Richard was a slightly distant person who kept to himself, and I had never fully felt able to trust him, despite how long we’d known each other. But I’d accepted our quiet friendship for what it was. He had accepted me as I was too, despite some bad choices I’d made in recent years. When I’d had to leave my last job, he got me a job at the department store where his father was a manager; I’d walk the fluorescent aisles, picking up clothes that had fallen from their hangers, and direct people to the sections they were looking for. Richard would come by and visit me, and eat with me in the food court of the mall. I’d left shortly after I began, but it had helped a lot. Now, I accepted Richard’s offer to stay at his apartment with a bodily relief about my own finances that carried me like new strength, letting me walk faster and pick objects up with less effort: my things, Richard’s things, pen and paper for planning. I felt closer to Richard with him gone than I ever had when he was here.
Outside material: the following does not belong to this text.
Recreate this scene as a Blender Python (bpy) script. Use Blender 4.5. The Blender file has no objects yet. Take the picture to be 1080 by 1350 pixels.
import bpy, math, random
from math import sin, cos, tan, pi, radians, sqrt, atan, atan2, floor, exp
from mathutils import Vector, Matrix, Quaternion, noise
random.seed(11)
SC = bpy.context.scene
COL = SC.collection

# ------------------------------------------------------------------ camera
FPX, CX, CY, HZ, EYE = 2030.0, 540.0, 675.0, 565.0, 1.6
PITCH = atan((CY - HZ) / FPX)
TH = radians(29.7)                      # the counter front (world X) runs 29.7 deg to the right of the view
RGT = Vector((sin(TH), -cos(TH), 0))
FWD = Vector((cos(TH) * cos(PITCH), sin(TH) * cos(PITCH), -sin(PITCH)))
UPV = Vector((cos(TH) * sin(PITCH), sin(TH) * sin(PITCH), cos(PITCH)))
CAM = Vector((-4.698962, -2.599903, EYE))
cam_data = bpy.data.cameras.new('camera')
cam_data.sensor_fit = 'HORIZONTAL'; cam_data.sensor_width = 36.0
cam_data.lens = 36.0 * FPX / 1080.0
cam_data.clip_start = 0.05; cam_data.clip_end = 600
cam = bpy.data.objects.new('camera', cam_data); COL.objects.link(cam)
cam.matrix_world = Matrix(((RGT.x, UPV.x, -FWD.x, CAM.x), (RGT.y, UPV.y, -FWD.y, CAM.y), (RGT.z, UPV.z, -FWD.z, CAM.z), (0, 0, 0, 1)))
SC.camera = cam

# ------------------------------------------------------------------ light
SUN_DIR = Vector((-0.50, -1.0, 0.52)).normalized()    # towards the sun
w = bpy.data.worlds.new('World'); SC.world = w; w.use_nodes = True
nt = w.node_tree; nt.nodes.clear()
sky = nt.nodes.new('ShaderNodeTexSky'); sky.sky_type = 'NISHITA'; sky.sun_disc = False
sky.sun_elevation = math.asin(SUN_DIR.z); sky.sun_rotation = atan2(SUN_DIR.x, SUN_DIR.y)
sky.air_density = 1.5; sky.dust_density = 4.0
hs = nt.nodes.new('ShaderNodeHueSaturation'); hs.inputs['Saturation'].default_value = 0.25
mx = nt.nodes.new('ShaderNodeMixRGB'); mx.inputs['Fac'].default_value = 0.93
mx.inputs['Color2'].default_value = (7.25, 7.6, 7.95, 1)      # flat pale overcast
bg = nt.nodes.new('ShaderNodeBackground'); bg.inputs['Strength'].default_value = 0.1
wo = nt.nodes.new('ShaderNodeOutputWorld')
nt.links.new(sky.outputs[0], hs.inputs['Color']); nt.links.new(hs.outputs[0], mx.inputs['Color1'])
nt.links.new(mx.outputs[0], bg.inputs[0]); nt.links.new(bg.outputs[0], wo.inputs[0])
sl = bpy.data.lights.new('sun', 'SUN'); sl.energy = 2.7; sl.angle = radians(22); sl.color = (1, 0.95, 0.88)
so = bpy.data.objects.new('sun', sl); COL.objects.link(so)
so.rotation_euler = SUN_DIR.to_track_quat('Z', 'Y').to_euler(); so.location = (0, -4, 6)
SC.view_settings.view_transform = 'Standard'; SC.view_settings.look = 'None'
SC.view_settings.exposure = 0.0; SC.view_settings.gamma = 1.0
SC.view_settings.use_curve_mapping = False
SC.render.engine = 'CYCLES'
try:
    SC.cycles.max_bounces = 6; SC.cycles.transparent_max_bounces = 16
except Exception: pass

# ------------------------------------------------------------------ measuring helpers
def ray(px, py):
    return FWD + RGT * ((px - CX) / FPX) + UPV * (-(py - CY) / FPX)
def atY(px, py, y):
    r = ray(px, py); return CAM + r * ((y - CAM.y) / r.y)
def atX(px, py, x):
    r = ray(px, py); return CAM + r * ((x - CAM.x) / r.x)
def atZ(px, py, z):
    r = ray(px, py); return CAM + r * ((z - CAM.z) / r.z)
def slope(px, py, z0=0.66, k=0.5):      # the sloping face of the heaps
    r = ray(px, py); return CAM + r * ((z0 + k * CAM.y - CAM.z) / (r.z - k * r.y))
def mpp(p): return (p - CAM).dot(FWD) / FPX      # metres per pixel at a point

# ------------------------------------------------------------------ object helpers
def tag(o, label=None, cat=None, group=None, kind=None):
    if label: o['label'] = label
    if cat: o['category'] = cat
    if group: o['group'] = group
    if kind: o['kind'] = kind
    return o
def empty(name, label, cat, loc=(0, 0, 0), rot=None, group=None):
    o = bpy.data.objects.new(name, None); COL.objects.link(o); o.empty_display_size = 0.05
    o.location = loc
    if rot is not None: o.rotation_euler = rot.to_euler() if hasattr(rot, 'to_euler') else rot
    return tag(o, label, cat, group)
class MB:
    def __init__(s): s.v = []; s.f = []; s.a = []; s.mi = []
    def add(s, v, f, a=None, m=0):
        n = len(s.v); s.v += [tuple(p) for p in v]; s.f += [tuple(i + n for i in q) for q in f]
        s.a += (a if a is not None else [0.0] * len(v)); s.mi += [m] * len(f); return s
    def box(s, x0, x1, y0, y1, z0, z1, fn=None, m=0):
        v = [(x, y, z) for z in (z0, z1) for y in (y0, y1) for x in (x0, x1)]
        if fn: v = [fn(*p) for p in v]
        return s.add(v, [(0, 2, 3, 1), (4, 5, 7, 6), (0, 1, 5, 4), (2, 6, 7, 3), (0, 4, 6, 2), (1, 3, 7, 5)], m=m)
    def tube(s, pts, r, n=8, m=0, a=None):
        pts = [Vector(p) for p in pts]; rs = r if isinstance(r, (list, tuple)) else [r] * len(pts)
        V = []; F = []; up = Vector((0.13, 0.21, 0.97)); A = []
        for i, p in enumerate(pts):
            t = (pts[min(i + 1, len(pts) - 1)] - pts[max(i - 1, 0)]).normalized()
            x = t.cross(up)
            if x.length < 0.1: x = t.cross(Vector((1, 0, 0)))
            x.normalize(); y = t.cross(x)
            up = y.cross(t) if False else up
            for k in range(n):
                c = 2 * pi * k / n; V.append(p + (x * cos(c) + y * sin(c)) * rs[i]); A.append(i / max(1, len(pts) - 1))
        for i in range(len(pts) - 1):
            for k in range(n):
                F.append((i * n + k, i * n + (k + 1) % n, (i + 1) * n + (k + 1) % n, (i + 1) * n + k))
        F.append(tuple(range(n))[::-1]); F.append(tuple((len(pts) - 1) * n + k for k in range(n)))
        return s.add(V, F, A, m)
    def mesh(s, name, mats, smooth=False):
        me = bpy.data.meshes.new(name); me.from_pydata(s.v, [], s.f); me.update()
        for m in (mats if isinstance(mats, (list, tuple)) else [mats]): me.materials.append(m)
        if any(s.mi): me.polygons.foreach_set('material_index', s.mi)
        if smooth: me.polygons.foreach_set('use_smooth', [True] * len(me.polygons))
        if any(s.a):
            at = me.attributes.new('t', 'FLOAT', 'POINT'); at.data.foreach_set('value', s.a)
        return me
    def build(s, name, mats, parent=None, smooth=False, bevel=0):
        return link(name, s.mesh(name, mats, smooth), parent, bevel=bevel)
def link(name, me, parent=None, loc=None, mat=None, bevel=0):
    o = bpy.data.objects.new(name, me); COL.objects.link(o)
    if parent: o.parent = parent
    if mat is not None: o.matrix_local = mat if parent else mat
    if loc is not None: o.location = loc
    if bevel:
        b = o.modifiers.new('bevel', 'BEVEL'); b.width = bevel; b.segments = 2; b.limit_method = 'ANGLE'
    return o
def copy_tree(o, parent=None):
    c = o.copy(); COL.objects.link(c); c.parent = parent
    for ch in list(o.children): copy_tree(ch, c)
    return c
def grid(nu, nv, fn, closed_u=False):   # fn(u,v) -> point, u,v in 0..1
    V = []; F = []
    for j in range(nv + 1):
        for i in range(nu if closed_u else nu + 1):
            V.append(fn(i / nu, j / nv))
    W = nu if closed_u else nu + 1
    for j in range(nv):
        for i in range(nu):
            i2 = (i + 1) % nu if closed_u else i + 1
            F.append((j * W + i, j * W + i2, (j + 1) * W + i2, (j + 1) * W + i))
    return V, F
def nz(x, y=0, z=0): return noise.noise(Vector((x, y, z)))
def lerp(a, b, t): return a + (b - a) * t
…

(Remember to follow along all month as we celebrate short stories by sharing excerpts and readings on the Book*hug blog. Follow us as well on Facebook, Twitter, and Instagram.)
Emily Anglin grew up in Waterloo, Ontario, and now lives in Toronto. Her creative work has appeared in The New Quarterly, the Whitewall Review, and in the chapbook The Mysteries of Jupiter. She holds an MA in Creative Writing from Concordia University and a PhD in English Literature from Queen’s University, and also completed a postdoctoral fellowship with the University of Michigan’s English department. Prior to her graduate studies, she studied English at the University of Waterloo. The Third Person is her debut book.